I hope the hack does not work on DD-WRT firmware for the Linksys wrt54.

Also, what about Smoothwall? IMO Smoothies are one of the best solutions out there.

Exploit used on default configurations & firmw (1)

oDDmON oUT (231200) | more than 4 years ago | (#32926320)

How about against 3rd party firmware, ala Tomato [polarcloud.com] for Buffalo / Linksys?

Didn't see any mention of it in the article.

Simple solution, don't use your router for DNS (3, Insightful)

Passman (6129) | more than 4 years ago | (#32926522)

As someone pointed out a comment on the Forbes story, this exploit can only affect you if you are getting DNS through the router.

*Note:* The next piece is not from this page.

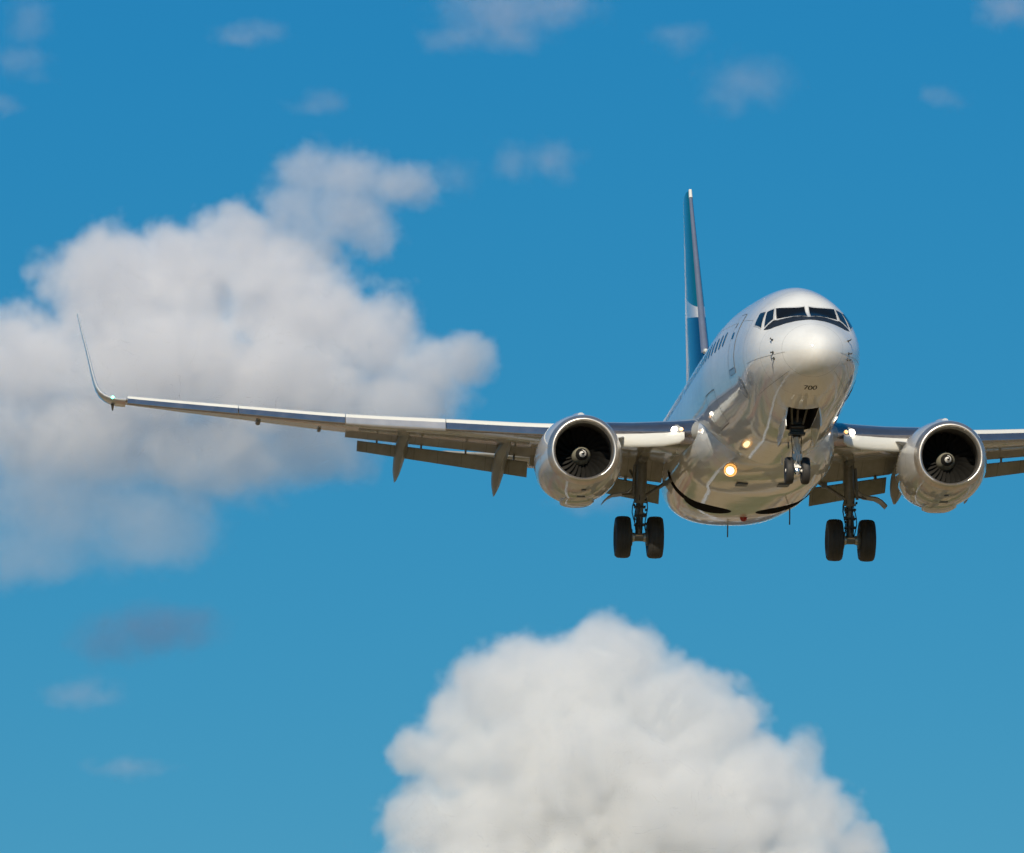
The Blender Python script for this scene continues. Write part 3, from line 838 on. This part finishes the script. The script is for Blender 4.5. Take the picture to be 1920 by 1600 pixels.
    for x, zb, zt, w in ((11.9, -.75, -.54, .10), (12.4, -.75, -.47, .22), (13.4, -.8, -.44, .27), (14.5, -.9, -.5, .24), (16.0, -1.1, -.62, .2), (17.3, -1.0, -.75, .05)):
        rings.append([(x, s * EY + w * math.cos(t), (zb + zt) / 2 + (zt - zb) / 2 * math.sin(t)) for t in [2 * PI * k / 20 for k in range(20)]])
    m.loft(rings); m.build("pylon", COWL, eng, angle=60)
    m = MB(); m.lathe([(EX + 3.3, .70), (EX + 4.4, .62), (EX + 5.1, .47), (EX + 5.1, .44), (EX + 4.3, .40)], c, "x", 48); m.build("exhaust_nozzle", SATIN, eng)
    m = MB(); m.lathe([(EX + 4.3, .38), (EX + 5.0, .28), (EX + 5.7, .02)], c, "x", 32); m.build("exhaust_plug", SATIN, eng)
    m = MB(); m.box((EX + 1.32, s * (EY - .02), EZ - 1.052), (.16, .22, .02)); m.box((EX + .62, s * (EY - .04), EZ - .975), (.10, .12, .02)); m.build("drain_scoop", DGREY, eng, smooth=False)
    return eng

# ------------------------------------------------------------------ landing gear
def tyre_profile(r, w, rim):
    h = w / 2
    return [(-h * .72, rim), (-h * .93, rim + (r - rim) * .25), (-h, rim + (r - rim) * .52), (-h * .93, r - (r - rim) * .17), (-h * .72, r - (r - rim) * .045), (-h * .40, r), (-h * .38, r - .008), (-h * .32, r - .008), (-h * .30, r + .001), (-h * .04, r + .003), (-h * .03, r - .006), (h * .03, r - .006), (h * .04, r + .003), (h * .30, r + .001), (h * .32, r - .008), (h * .38, r - .008), (h * .40, r), (h * .72, r - (r - rim) * .045), (h * .93, r - (r - rim) * .17), (h, rim + (r - rim) * .52), (h * .93, rim + (r - rim) * .25), (h * .72, rim)]
def wheel(parent, c, r, w, rim, out):
    m = MB(); m.lathe(tyre_profile(r, w, rim), c, "y", 48); m.build("tyre", TYRE, parent, angle=50)
    m = MB(); h = w / 2
    m.lathe([(out * h * .55, .0005), (out * h * .62, rim * .25), (out * h * .45, rim * .35), (out * h * .35, rim * .75), (out * h * .62, rim * .92), (out * h * .70, rim + .008), (-out * h * .70, rim + .008), (-out * h * .5, rim * .8), (-out * h * .5, .0005)], c, "y", 36)
    m.build("wheel_rim", RIM, parent, angle=40)

def make_main_gear(s):
    ax = Vector((16.6, s * 2.86, -3.19)); top = Vector((16.45, s * 2.80, -1.05))
    m = MB()
    m.tube([top, Vector((16.5, s * 2.81, -1.7)), Vector((16.55, s * 2.83, -2.25))], [.15, .155, .14], 20)
    m.tube([(16.53, s * 2.83, -2.2), (16.54, s * 2.83, -2.27)], [.175, .175], 20)
    m.tube([(16.56, s * 2.84, -2.52), (16.57, s * 2.84, -2.62)], [.125, .125], 20)
    m.tube([(16.55, s * 2.83, -2.25), ax], [.095, .095], 18)
    m.tube([ax + Vector((0, -.34, 0)), ax + Vector((0, .34, 0))], .075, 16)
    m.tube([ax + Vector((0, -.16, 0)), ax + Vector((0, .16, 0))], .11, 16)
    # trunnion arms under the wing
    m.tube([(15.75, s * 2.78, -1.15), (17.25, s * 2.82, -1.10)], .10, 12)
    gear = m.build("main_landing_gear", STRUT, jet, angle=45)
    m = MB(); m.tube([ax + Vector((0, -.20, 0)), ax + Vector((0, -.12, 0))], .125, 16); m.tube([ax + Vector((0, .12, 0)), ax + Vector((0, .20, 0))], .125, 16)
    m.tube([ax + Vector((-.10, -.1, .04)), ax + Vector((-.10, .1, .04))], .035, 8); m.build("axle_fitting", RIM, gear)
    m = MB()      # torque links behind the piston
    for dy in (-.075, .075):
        m.bar((16.72, s * 2.84 + dy, -2.45), (17.02, s * 2.84 + dy * .4, -2.80), .035, .07); m.bar((17.02, s * 2.84 + dy * .4, -2.80), (16.70, s * 2.86 + dy, -3.12), .035, .07)
    m.build("torque_link", STRUT, gear, smooth=False)
    m = MB()      # side strut to the wing root
    m.tube([(16.5, s * 2.72, -2.10), (16.55, s * 2.15, -1.72)], .052, 10); m.tube([(16.55, s * 2.15, -1.72), (16.6, s * 1.62, -1.40)], .06, 10)
    m.box((16.55, s * 2.15, -1.72), (.14, .14, .14)); m.build("side_strut", STRUT, gear)
    m = MB()      # drag brace and actuator
    m.tube([(16.5, s * 2.9, -1.75), (17.6, s * 3.0, -1.25)], .045, 10); m.tube([(16.45, s * 2.98, -1.25), (16.50, s * 3.03, -2.1)], .04, 10)
    m.build("actuator", STRUT, gear)
    random.seed(5 + s)
    m = MB()
    for k in range(7):
        a = random.uniform(0, 2 * PI); r0 = random.uniform(.13, .17); pts = []
        for i in range(7):
            u = i / 6; rr = r0 + .05 * math.sin(u * PI * 2 + k) + .05 * u * (k % 3 == 0)
            pts.append((16.55 + rr * math.cos(a) * .8, s * 2.84 + rr * math.sin(a), -2.05 - u * (.95 if k % 2 else 1.08)))
        m.tube(pts, .013, 6)
    for z in (-2.38, -2.62, -2.86): m.box((16.52, s * 2.84, z), (.24, .30, .05))
    for k in range(6): m.box((16.48 + random.uniform(-.1, .1), s * 2.84 + random.choice((-1, 1)) * random.uniform(.12, .17), -2.2 - .13 * k), (.06, .05, .06))
    m.build("brake_hose", HOSE, gear)
    for d in (-1, 1):
        m = MB(); m.lathe([(-.06, .0005), (-.06, .23), (.05, .23), (.06, .12), (.10, .10)], ax + Vector((0, d * .24, 0)), "y", 28); m.build("brake", STRUT, gear, angle=40)
        wheel(gear, ax + Vector((0, d * .435, 0)), .565, .425, .27, d)
    # strut door, outboard of the leg, seen nearly edge on
    m = MB(); v = []
    pr_ = [(3.00, -1.78), (3.13, -1.92), (3.24, -1.98), (3.40, -2.00), (3.55, -2.02), (3.70, -2.10), (3.84, -2.24)]
    for dx in (-.32, .32):
        v.append([(16.75 + dx, s * y, z) for y, z in pr_]); 
    m.loft([v[0] + [(p[0], p[1], p[2] - .035) for p in v[0][::-1]], v[1] + [(p[0], p[1], p[2] - .035) for p in v[1][::-1]]]); m.build("gear_door", FLAPP, gear, angle=40)
    m = MB(); m.bar((16.6, s * 2.95, -2.0), (16.7, s * 3.3, -2.03), .05, .05); m.build("door_link", STRUT, gear)
    return gear

def make_nose_gear():
    ax = Vector((4.03, 0, -3.13))
    m = MB()
    m.tube([(4.25, 0, -1.35), (4.16, 0, -2.1), (4.13, 0, -2.28)], [.10, .105, .10], 18)
    m.tube([(4.0, -.30, -1.45), (4.0, .30, -1.45)], .05, 10)
    m.box((4.10, 0, -2.02), (.24, .34, .24)); m.box((4.08, 0, -2.19), (.30, .40, .06)); m.box((4.12, 0, -1.85), (.2, .26, .10))
    m.tube([(3.98, -.17, -2.02), (3.98, .17, -2.02)], .065, 12)
    gear = m.build("nose_landing_gear", NGEAR, jet, angle=40)
    m = MB(); m.tube([(4.13, 0, -2.26), (4.12, 0, -2.40)], .07, 18); m.build("shock_piston", WSTRUT, gear)
    m = MB(); m.tube([(4.11, 0, -2.42), (4.08, 0, -2.60), (4.07, 0, -2.66)], [.085, .10, .06], 18)
    m.tube([(4.08, 0, -2.62), (4.05, 0, -2.98)], [.062, .062], 14)
    m.box((4.03, 0, -2.80), (.20, .23, .18)); m.box((4.0, 0, -3.02), (.16, .18, .10)); m.tube([(4.03, -.30, -3.13), (4.03, .30, -3.13)], .045, 12)
    m.build("lower_leg", WSTRUT, gear, angle=40)
    m = MB()
    for dy in (-.05, .05): m.bar((3.97, dy, -2.50), (3.72, dy * .5, -2.76), .025, .05); m.bar((3.72, dy * .5, -2.76), (3.92, dy, -2.98), .025, .05)
    m.build("torque_link", WSTRUT, gear, smooth=False)
    m = MB(); m.tube([(3.6, .0, -1.2), (4.05, 0, -1.95)], .04, 10)
    for dy in (-.13, .13): m.tube([(3.0, dy * 2, -1.25), (4.0, dy, -2.0)], .03, 8)
    m.build("drag_brace", STRUT, gear)
    m = MB(); m.lathe([(0, .0005), (.02, .07), (.10, .085), (.14, .05)], (3.86, 0, -3.16), "x", 22); m.build("taxi_light", CHROME, gear)
    m = MB(); m.tube([(4.05, .1, -2.0), (4.12, .13, -2.3), (4.1, .11, -2.6), (4.05, .12, -2.95)], .012, 6); m.tube([(4.05, -.1, -2.0), (4.14, -.12, -2.3), (4.1, -.1, -2.7)], .012, 6)
    m.build("steering_hose", HOSE, gear)
    for d in (-1, 1): wheel(gear, ax + Vector((0, d * .205, 0)), .343, .205, .165, d)
    for d in (-1, 1):      # clamshell doors on both sides of the well
        rings = []
        for x, h in ((2.60, .46), (3.2, .52), (3.9, .54), (4.42, .50)):
            ze = fus(x, th_of_y(x, .385, True)).z
            prof = [(.388, 0), (.405, -.12), (.43, -h * .55), (.42, -h)]
            pts = [(x, d * y, ze + z) for y, z in prof]; rings.append(pts + [(x, d * (y + .03), ze + z) for y, z in prof[::-1]])
        m = MB(); m.loft(rings); m.build("gear_door", WHITE, gear, angle=40)
    return gear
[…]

Simply using a static IP & DNS for your computer on your local network would make you immune to this. In situations where using a static IP is not possible (a friend's house, public wifi, etc.) just set your DNS servers statically and you should be fine.

Network advice from this article? (0)

Anonymous Coward | more than 4 years ago | (#32926540)

According to the article: An IP address is a series of four numbers ranging from 1 to 255.

So, 10.0.0.43 is not an IP address?

Which non-wireless router is best? (0)

Anonymous Coward | more than 4 years ago | (#32926546)

We've always used the Linksys BEFSR41 because we like a non-wireless router. But now I see it is on the hackable list.

Can somebody please recommend which non-wireless non-hackable router is best? Which one is closest in performance to the BEFSR41?

THANKS.

I miss the good old days (2, Insightful)

X.25 (255792) | more than 4 years ago | (#32926642)

I really miss the good old days, where presentations done on security seminars were revolutionary and technical.

How the hell a mediocre presentation (more related to statistics than security) can make it into Blackhat?

Oh, I forgot that Blackhat hasn't been a conference but a business, for a long time now.